Buoyant Adds Proprietary Enterprise Edition of Linkerd Service Mesh
Buoyant today revealed it is making available a curated enterprise edition of the open source Linkerd service mesh.
Buoyant CEO William Morgan said in addition to providing ongoing support for any patches to vulnerabilities to hardened images that might be required, the proprietary Linkerd Enterprise offering also makes available capabilities that are not available in other editions of Linkerd.
Those capabilities include tools to ensure identity-based zero-trust policies are implemented and maintained at scale, a load balancer to optimize consumption of underlying infrastructure resources, life cycle automation tools to simplify deployments and rollbacks and compliance with the FIPS 140-2 cryptography standard.
The overall goal is to increase the level of reliability that can be achieved when deploying Linkerd in an enterprise IT environment, said Morgan.
Buoyant, in the meantime, remains committed to the open source edition of Linkerd that is today being advanced under the auspices of the Cloud Native Computing Foundation (CNCF) alongside multiple other open source service meshes. But some enterprise customers made it clear they wanted a curated edition of the platform supported by Buoyant, said Morgan. There are no plans to change the licensing terms under which the open source edition of Linkerd is offered, he added.
For several years now, Buoyant has been making a case for a lighter-weight service mesh for Kubernetes clusters to manage application programming interfaces (APIs) that is simpler to implement than rival approaches. That approach substantially reduces the amount of cognitive overhead that would otherwise be required to deploy and maintain a service mesh, noted Morgan.
It’s not clear how quickly enterprise IT organizations are embracing service meshes but as more cloud-native applications based on microservices are deployed, each with their own set of APIs, the need for a service mesh becomes more apparent. It’s not uncommon for some IT teams today to find they now need to manage hundreds, perhaps even thousands, of APIs.
In addition to making it simpler to manage APIs at scale, a service mesh also provides IT teams with an abstraction layer that simplifies networking and security management across multiple Kubernetes clusters. That capability provides the added benefit of making it easier to converge network, security and DevOps workflows.
The issue that many enterprise IT teams will need to determine is whether the service mesh will be managed by a DevOps team alongside the rest of a cloud-native application environment or whether a networking team will assume responsibility for managing the service mesh alongside other connectivity platforms. Regardless of approach, a service mesh creates an opportunity to better integrate roles and responsibilities within an enterprise IT environment.

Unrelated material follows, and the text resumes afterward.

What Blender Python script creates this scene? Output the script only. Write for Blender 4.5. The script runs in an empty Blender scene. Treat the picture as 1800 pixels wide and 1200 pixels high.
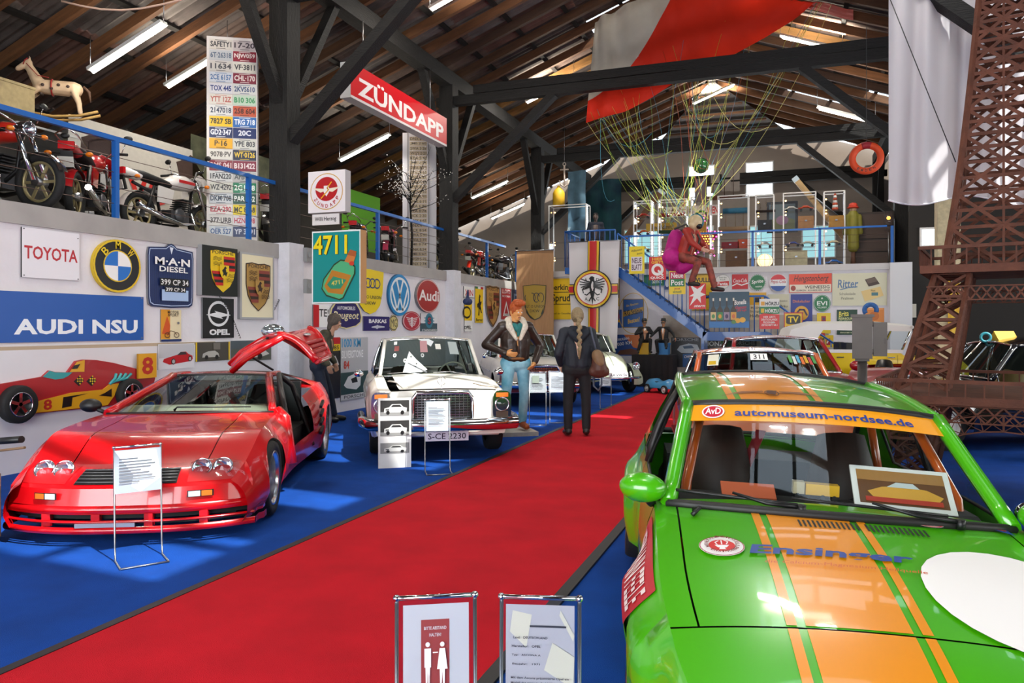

Many organizations may even find, over time, that they have multiple service meshes in place implemented by different teams. In other cases, organizations may decide an API gateway meets their current level of application connectivity requirements for the immediate future. One way or another, however, as managing connectivity within and across Kubernetes clusters becomes more challenging as more cloud-native applications are deployed, the need for a service mesh will become increasingly more pronounced.